The possibility of legalized casino gaming in Arkansas is remote.

Similar measures in the state have been defeated in recent years, and analysts predict that Amendment 5 will also be rejected solidly by voters. However, the issue is

on the Nov. 7th ballot in Arkansas and just about anything is possible in politics.

Whether or not gambling is approved by Arkansans, it is worth examining the impact – even hypothetical – such a move would have on Mississippi gaming

operations.

Glen Hooks, the campaign manager for Amendment 5, told the Arkansas Democrat-Gazette recently that Arkansans spent $300 million gambling in Mississippi in

1999.

“…Are we going to continue subsidizing Mississippi, or are we going to keep some of that money in our state,” he told the newspaper.

The real issue for Mississippi is not about gaming in Arkansas or how much money folks from across the river spend in casinos here. The real issue is how stable is

gaming? Is it real economic development – for the long haul?
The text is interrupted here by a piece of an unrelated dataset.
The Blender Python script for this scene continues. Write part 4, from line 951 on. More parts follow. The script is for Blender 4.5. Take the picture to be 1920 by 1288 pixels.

Is it a good business for Mississippians?

There is no denying that legalized gaming has forever changed the economic landscape in the Magnolia State. Thousands benefit from new jobs related to the casinos.

Thousands enjoy the entertainment, food and fun. But only time will tell if our investment, many would say gamble, in gaming is worth it.

We hope our neighbors in Arkansas carefully consider the good and bad gaming might bring their state before casting their ballots this November.